Following Buckingham’s assassination Sherfield was reinstated as a magistrate, but he returned to Westminster in the New Year no more inclined than before to trust the government. His tally of business during the 1629 session was seemingly modest, with nine committee appointments and just five recorded speeches, but in fact he achieved a higher profile than usual. On 21 Jan. he was named to the committee to examine the warrant for suppressing the first print run of the Petition of Right, which contained the king’s fuller answer. This warrant was a serious grievance, but it was another provocative government action, the granting of pardons to the controversial Arminian clerics Richard Montagu, John Cosin, Roger Manwaring and Robert Sibthorpe, all of whom had been attacked in the Commons for Arminianism or supporting arbitrary rule, which exercised Sherfield most. Sherfield chaired the sub-committee appointed on 3 Feb. to investigate the pardons, and in the course of his three reports, made on 4, 6 and 11 Feb., he revealed that they had been procured by no less a figure than Bishop Neile of Winchester, himself a notorious anti-Calvinist.

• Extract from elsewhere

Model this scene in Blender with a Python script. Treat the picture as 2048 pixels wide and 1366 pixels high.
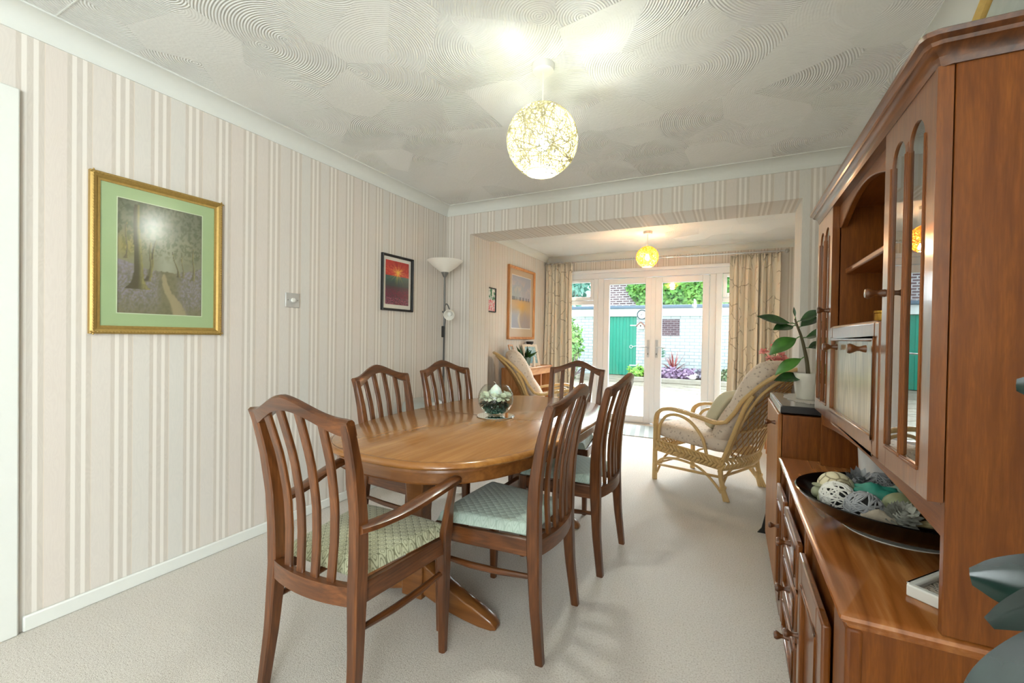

As Manwaring had been condemned by the Commons in 1628, Neile’s contempt for parliamentary judicature helped significantly to sour Members’ attitudes to the Court.
Following the dissolution, Sherfield represented his stepson Walter Long when the latter was indicted for rioting in the Commons’ chamber. Eighteen months later, he was under investigation himself. Having long objected to a stained glass window in St. Edmund’s, Salisbury, whose depiction of God the Father he regarded as idolatrous, he obtained the vestry’s permission in January 1630 to destroy the image. The bishop banned this intended act of iconoclasm, but in October that year Sherfield personally smashed the window. The government responded severely to this defiance of ecclesiastical authority, and two months later Sherfield was again dismissed as a magistrate. Furthermore, an investigation was launched which led to a Star Chamber indictment in early 1632. In the meantime Sherfield was obliged to compound for knighthood with a large fine of £35.
Sherfield’s career now hung in the balance. He resisted private pressure from Charles I immediately after the trial to resign his recorderships, and Lincoln’s Inn registered its support by awarding him the prestigious keepership of the Black Book later that year. Nevertheless, his local reputation lay in tatters, Salisbury’s corporation began to question his handling of the city’s funds, and his personal finances stood on the brink of collapse. An unwise investment in his stepson George Bedford’s project to monopolize the English madder market was just one of many drains on his purse in recent years, and by early 1632 he and some of his friends, notably Sir George Wrottesley and Sir Thomas Jervoise*, were collectively more than £6,000 in debt.